Checking if a variable is a number in ksh

Contributor Icon Contributed by u02sgb Date Icon October 25, 2004  
Tag Icon Tagged: Korn shell

Being able to test if a variable is a number in the Korn shell is very useful but not immediately obvious….


Due to shell programming not using any kind of type checking you can sometimes end up not knowing if a variable is a number or a string. The script below will return TRUE or FALSE depending on the parameter passed to it.
#!/bin/ksh
#Stuart Brock 24.09.04
#
#Usage is isanum
# e.g. isanum 4 -> TRUE
# isanum Not4 -> FALSE
#Will echo TRUE or FALSE depending on parameter
#
#Name Date Change
#—- —- ——
#SGB 24.09.04 Created
#
#Notes:
 
expr $1 + 0 >/dev/null 2>&1
if [ $? -ne 0 ]
then
echo “FALSE”
else
echo “TRUE”
fi

The code above works by adding zero to the variable using “expr” then checking it’s exit status.
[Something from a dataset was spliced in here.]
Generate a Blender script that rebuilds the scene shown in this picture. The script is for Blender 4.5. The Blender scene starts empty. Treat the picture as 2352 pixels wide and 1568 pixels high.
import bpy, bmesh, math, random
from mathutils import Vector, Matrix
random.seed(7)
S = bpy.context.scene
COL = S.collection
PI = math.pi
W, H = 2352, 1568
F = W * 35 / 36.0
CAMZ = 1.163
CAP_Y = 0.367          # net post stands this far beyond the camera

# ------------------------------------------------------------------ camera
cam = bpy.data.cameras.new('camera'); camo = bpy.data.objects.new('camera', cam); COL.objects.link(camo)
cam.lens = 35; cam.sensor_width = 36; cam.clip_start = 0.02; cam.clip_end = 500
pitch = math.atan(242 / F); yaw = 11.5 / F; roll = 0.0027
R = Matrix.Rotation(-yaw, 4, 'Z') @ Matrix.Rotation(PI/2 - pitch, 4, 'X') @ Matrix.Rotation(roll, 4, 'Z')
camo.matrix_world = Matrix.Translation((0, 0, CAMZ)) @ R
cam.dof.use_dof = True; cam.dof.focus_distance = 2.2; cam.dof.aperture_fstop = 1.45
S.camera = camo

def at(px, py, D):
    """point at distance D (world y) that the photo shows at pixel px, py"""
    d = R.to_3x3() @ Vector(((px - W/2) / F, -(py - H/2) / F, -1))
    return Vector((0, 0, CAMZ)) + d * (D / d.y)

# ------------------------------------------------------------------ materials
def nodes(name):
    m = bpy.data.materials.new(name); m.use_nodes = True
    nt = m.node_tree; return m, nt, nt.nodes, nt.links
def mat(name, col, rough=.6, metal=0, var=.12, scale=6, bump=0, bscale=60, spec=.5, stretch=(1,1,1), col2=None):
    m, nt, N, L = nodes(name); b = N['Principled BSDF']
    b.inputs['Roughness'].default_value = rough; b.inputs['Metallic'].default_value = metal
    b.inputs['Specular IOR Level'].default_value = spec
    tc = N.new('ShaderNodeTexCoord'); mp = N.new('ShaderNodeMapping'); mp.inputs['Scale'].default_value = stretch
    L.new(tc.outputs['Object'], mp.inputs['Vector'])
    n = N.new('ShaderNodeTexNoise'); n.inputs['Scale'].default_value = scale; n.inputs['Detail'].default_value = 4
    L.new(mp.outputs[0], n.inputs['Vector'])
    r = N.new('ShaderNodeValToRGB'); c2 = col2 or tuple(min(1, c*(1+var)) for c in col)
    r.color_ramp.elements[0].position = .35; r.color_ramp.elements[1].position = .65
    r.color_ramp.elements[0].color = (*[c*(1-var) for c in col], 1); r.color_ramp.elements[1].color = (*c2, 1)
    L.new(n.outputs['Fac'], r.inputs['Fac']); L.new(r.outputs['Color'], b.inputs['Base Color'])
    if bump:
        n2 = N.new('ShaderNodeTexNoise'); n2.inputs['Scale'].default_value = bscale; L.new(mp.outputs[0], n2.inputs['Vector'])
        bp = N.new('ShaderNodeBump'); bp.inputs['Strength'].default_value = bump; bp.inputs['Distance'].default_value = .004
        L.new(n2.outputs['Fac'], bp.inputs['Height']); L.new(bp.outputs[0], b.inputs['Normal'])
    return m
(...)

If $1 is a character expr will produce an error (non zero exit status).

I use this in my scripts in situations like checking an entered parameter is a number e.g.

if [[ `isanum ${START}` = "TRUE" && `isanum ${END}` = "TRUE" ]]
then
head -${END} ${1}| tail +${START}
else
echo “Entered values invalid START: ${START} END: ${END}”
fi

The isanum script obviously needs to be included in your PATH for this to work.